#### [EXERCISE DETAILS]
List, from the lines below, each one with "scene" in it.

#### [COLLECTED DATA]
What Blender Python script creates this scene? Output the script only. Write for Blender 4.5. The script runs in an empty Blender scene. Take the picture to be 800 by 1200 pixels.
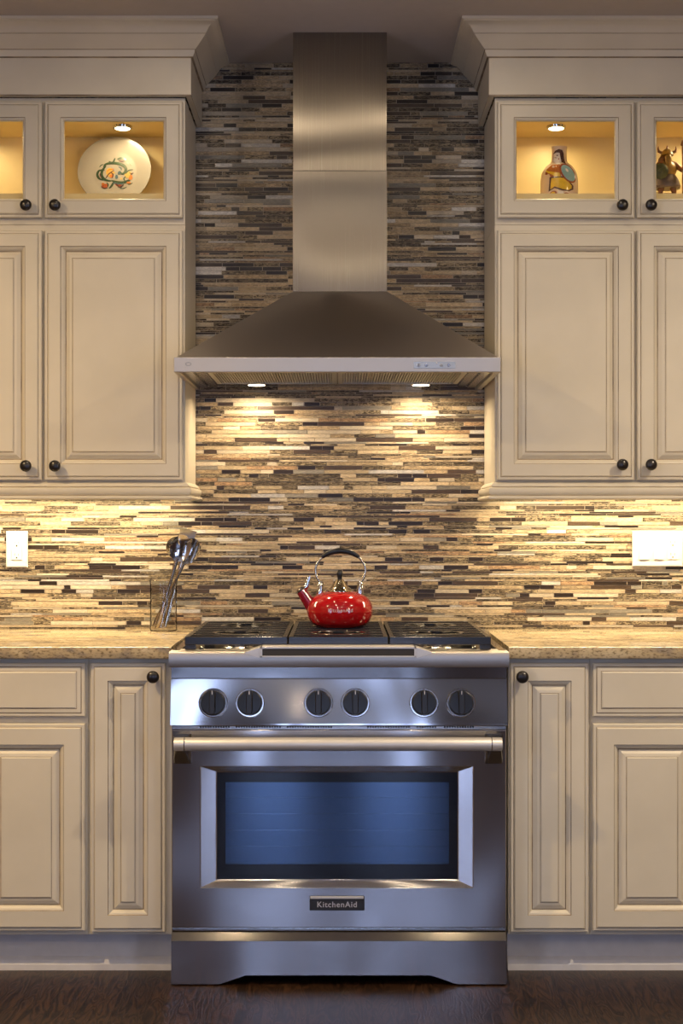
import bpy, bmesh, math, random
from mathutils import Vector, Matrix, noise
random.seed(7)
PI = math.pi
sc = bpy.context.scene
COL = sc.collection
# ------------------------------------------------------------------ frame
DW, F, CX, CY, CZ = 4.6, 1690.0, 398.25, 608.0, 1.26      # wall distance, focal px, axis px, eye height
def S(d): return F / (DW - d)
def PX(px, d): return (px - CX) / S(d)
def PZ(py, d): return CZ - (py - CY) / S(d)
CEIL = 2.715
# ------------------------------------------------------------------ materials
M = {}
def new_mat(name):
    m = bpy.data.materials.new(name); m.use_nodes = True
    nt = m.node_tree; b = nt.nodes['Principled BSDF']
    M[name] = m
    return m, nt, b
def simple(name, col, rough=.5, metal=0., spec=.5, noise_amt=.04, scale=30, coat=0., emit=None, es=0., bump=0.):
    m, nt, b = new_mat(name)
    b.inputs['Roughness'].default_value = rough
    b.inputs['Metallic'].default_value = metal
    b.inputs['Specular IOR Level'].default_value = spec
    b.inputs['Coat Weight'].default_value = coat
    tc = nt.nodes.new('ShaderNodeTexCoord'); n = nt.nodes.new('ShaderNodeTexNoise')
    n.inputs['Scale'].default_value = scale; n.inputs['Detail'].default_value = 3
    nt.links.new(tc.outputs['Object'], n.inputs['Vector'])
    r = nt.nodes.new('ShaderNodeValToRGB')
    c = Vector(col)
    r.color_ramp.elements[0].color = (*(c * (1 - noise_amt)), 1); r.color_ramp.elements[1].color = (*(c * (1 + noise_amt)), 1)
    r.color_ramp.elements[0].position = .3; r.color_ramp.elements[1].position = .7
    nt.links.new(n.outputs['Fac'], r.inputs['Fac']); nt.links.new(r.outputs['Color'], b.inputs['Base Color'])
    if bump:
        bp = nt.nodes.new('ShaderNodeBump'); bp.inputs['Strength'].default_value = bump; bp.inputs['Distance'].default_value = .002
        nt.links.new(n.outputs['Fac'], bp.inputs['Height']); nt.links.new(bp.outputs['Normal'], b.inputs['Normal'])
    if emit:
        b.inputs['Emission Color'].default_value = (*emit, 1); b.inputs['Emission Strength'].default_value = es
    return m
def steel(name, col, rough, aniso, axis, rot=0., streak=(2, 2, 300), bump=.02, rvar=.06):
    m, nt, b = new_mat(name)
    b.inputs['Metallic'].default_value = 1
    b.inputs['Base Color'].default_value = (*col, 1)
    b.inputs['Anisotropic'].default_value = aniso
    b.inputs['Anisotropic Rotation'].default_value = rot
    t = nt.nodes.new('ShaderNodeTangent'); t.direction_type = 'RADIAL'; t.axis = axis
    nt.links.new(t.outputs['Tangent'], b.inputs['Tangent'])
    tc = nt.nodes.new('ShaderNodeTexCoord'); mp = nt.nodes.new('ShaderNodeMapping'); mp.inputs['Scale'].default_value = streak
    n = nt.nodes.new('ShaderNodeTexNoise'); n.inputs['Scale'].default_value = 4; n.inputs['Detail'].default_value = 4
    nt.links.new(tc.outputs['Object'], mp.inputs['Vector']); nt.links.new(mp.outputs['Vector'], n.inputs['Vector'])
    mr = nt.nodes.new('ShaderNodeMapRange'); mr.inputs['To Min'].default_value = rough - rvar; mr.inputs['To Max'].default_value = rough + rvar
    nt.links.new(n.outputs['Fac'], mr.inputs['Value']); nt.links.new(mr.outputs['Result'], b.inputs['Roughness'])
    # very gentle waviness of the sheet
    n2 = nt.nodes.new('ShaderNodeTexNoise'); n2.inputs['Scale'].default_value = 3.2; n2.inputs['Detail'].default_value = 0
    nt.links.new(tc.outputs['Object'], n2.inputs['Vector'])
    bp = nt.nodes.new('ShaderNodeBump'); bp.inputs['Strength'].default_value = .5; bp.inputs['Distance'].default_value = bump
    nt.links.new(n2.outputs['Fac'], bp.inputs['Height']); nt.links.new(bp.outputs['Normal'], b.inputs['Normal'])
    return m
# painted cabinetry and its brown glaze in the grooves
def paint(name, col, rough=.42):
    m, nt, b = new_mat(name); b.inputs['Roughness'].default_value = rough
    tc = nt.nodes.new('ShaderNodeTexCoord'); n = nt.nodes.new('ShaderNodeTexNoise'); n.inputs['Scale'].default_value = 5; n.inputs['Detail'].default_value = 5
    nt.links.new(tc.outputs['Object'], n.inputs['Vector'])
    r = nt.nodes.new('ShaderNodeValToRGB'); c = Vector(col)
    r.color_ramp.elements[0].color = (*(c * .95), 1); r.color_ramp.elements[1].color = (*(c * 1.04), 1)
    r.color_ramp.elements[0].position = .35; r.color_ramp.elements[1].position = .65
    nt.links.new(n.outputs['Fac'], r.inputs['Fac']); nt.links.new(r.outputs['Color'], b.inputs['Base Color'])
    return m
CREAM = (.66, .600, .470)
paint('cabinet_paint', CREAM)
def glaze():
    m, nt, b = new_mat('cabinet_glaze'); b.inputs['Roughness'].default_value = .5
    tc = nt.nodes.new('ShaderNodeTexCoord'); n = nt.nodes.new('ShaderNodeTexNoise'); n.inputs['Scale'].default_value = 9; n.inputs['Detail'].default_value = 4
    nt.links.new(tc.outputs['Object'], n.inputs['Vector'])
    r = nt.nodes.new('ShaderNodeValToRGB')
    r.color_ramp.elements[0].color = (.36, .28, .18, 1); r.color_ramp.elements[1].color = (.12, .075, .04, 1)
    r.color_ramp.elements[0].position = .44; r.color_ramp.elements[1].position = .68
    nt.links.new(n.outputs['Fac'], r.inputs['Fac']); nt.links.new(r.outputs['Color'], b.inputs['Base Color'])
glaze()
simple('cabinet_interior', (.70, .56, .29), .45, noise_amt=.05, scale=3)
simple('bronze', (.012, .009, .008), .28, metal=0, spec=.6)
simple('ceiling_paint', (.50, .46, .43), .9, noise_amt=.02)
simple('wall_paint', (.17, .12, .09), .85, noise_amt=.02)
simple('white_plastic', (.78, .75, .66), .35, noise_amt=.01)
simple('slot_dark', (.03, .025, .02), .6)
simple('toe_paint', (.60, .58, .56), .5)
simple('white_trim', (.72, .71, .68), .45)
# stainless families.  horizontal brushing -> tall reflections ; vertical brushing -> wide reflections
STEEL = (.60, .585, .57)
steel('steel_door', (.56, .54, .53), .185, .96, 'Z', 0.25, (1, 1, 900), rvar=.02)
steel('steel_panel', (.56, .54, .52), .16, .4, 'Z', 0.25, (1, 1, 900), bump=.06, rvar=.015)
steel('steel_chimney', (.33, .30, .26), .27, .985, 'Z', 0.0, (600, 600, .5), bump=.022, rvar=.012)
steel('steel_canopy', (.60, .55, .49), .36, .6, 'Z', 0.0, (600, 600, .5), bump=.025, rvar=.012)
steel('steel_rim', (.54, .495, .435), .42, .3, 'Z', 0.0, (1, 1, 900), rvar=.03)
simple('steel_plain', (.60, .59, .57), .22, metal=1, noise_amt=.03, scale=60)
simple('steel_ledge', (.36, .33, .28), .10, metal=1, noise_amt=.03, scale=60)
simple('satin_steel', (.66, .63, .58), .42, metal=.55, noise_amt=.02)
simple('chrome', (.75, .73, .70), .10, metal=1, noise_amt=.02)
simple('warm_chrome', (.60, .52, .40), .14, metal=1, noise_amt=.05)
simple('cast_iron', (.012, .012, .013), .22, spec=.7, noise_amt=.15, scale=200)
simple('black_plastic', (.010, .010, .011), .30, spec=.5)
simple('black_enamel', (.015, .015, .017), .18)
simple('filter_steel', (.38, .37, .35), .4, metal=1)
simple('red_enamel', (.36, .004, .006), .09, spec=.6, coat=.6, noise_amt=.02)
simple('dark_red', (.22, .004, .014), .16, coat=.4)
simple('white_mark', (.75, .72, .70), .4)
simple('faded_silver', (.42, .41, .44), .4)
simple('faded_mark', (.55, .42, .42), .4)
simple('plate_white', (.27, .245, .22), .25, coat=.2, noise_amt=.02)
for n_, c_ in dict(p_green=(.03, .055, .03), p_blue=(.05, .09, .12), p_yellow=(.42, .27, .07), p_orange=(.40, .13, .03), p_rust=(.30, .07, .03), p_brown=(.08, .035, .03),
                   p_lblue=(.25, .42, .47), p_gold=(.72, .47, .03), p_cream=(.75, .66, .52)).items():
    simple(n_, c_, .25, coat=.3, noise_amt=.12, scale=60)
simple('ceramic', (.66, .52, .40), .18, coat=.5, noise_amt=.04)
simple('carved_brown', (.22, .085, .025), .45, noise_amt=.3, scale=60)
simple('carved_green', (.07, .085, .04), .45, noise_amt=.3, scale=60)
simple('carved_grey', (.13, .10, .10), .4, noise_amt=.3, scale=60)
simple('carved_gold', (.30, .17, .03), .4, noise_amt=.3, scale=60)
simple('lamp_lens', (.9, .85, .75), .4, emit=(1, .80, .52), es=9)
simple('can_lens', (.9, .85, .75), .4, emit=(1, .74, .45), es=6)
simple('led_panel', (.45, .50, .56), .25, metal=.3)
simple('oven_frit', (.004, .005, .008), .06, spec=.7)
simple('oven_cavity', (.05, .06, .09), .35)
simple('badge_black', (.02, .02, .022), .3)
def thin_glass(name, tint, ior=1.45, rough=.02, extra=0.):
    m, nt, b = new_mat(name); nt.nodes.remove(b)
    out = nt.nodes['Material Output']
    tr = nt.nodes.new('ShaderNodeBsdfTransparent'); tr.inputs['Color'].default_value = (*tint, 1)
    gl = nt.nodes.new('ShaderNodeBsdfGlossy'); gl.inputs['Roughness'].default_value = rough
    fr = nt.nodes.new('ShaderNodeLayerWeight'); fr.inputs['Blend'].default_value = max(0.02, 1 - 1 / ior) * .5
    ad = nt.nodes.new('ShaderNodeMath'); ad.operation = 'ADD'; ad.inputs[1].default_value = extra; ad.use_clamp = True
    mx = nt.nodes.new('ShaderNodeMixShader')
    nt.links.new(fr.outputs['Fresnel'], ad.inputs[0]); nt.links.new(ad.outputs[0], mx.inputs['Fac'])
    nt.links.new(tr.outputs[0], mx.inputs[1]); nt.links.new(gl.outputs[0], mx.inputs[2]); nt.links.new(mx.outputs[0], out.inputs['Surface'])
    return m
thin_glass('door_glass', (.97, .97, .95), 1.25)
thin_glass('window_glass', (.96, .98, 1), 1.3)
thin_glass('jar_glass', (.965, .965, .955), 1.16, .03, .03)
m_ = thin_glass('oven_glass', (.40, .50, .65), 1.7, .05, .22)  # blue tint and gloss put reflected daylight into the glass colour
for n_ in m_.node_tree.nodes:
    if n_.type == 'BSDF_GLOSSY': n_.inputs['Color'].default_value = (.50, .68, .92, 1)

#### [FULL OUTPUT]
What Blender Python script creates this scene? Output the script only. Write for Blender 4.5. The script runs in an empty Blender scene. Take the picture to be 800 by 1200 pixels.
sc = bpy.context.scene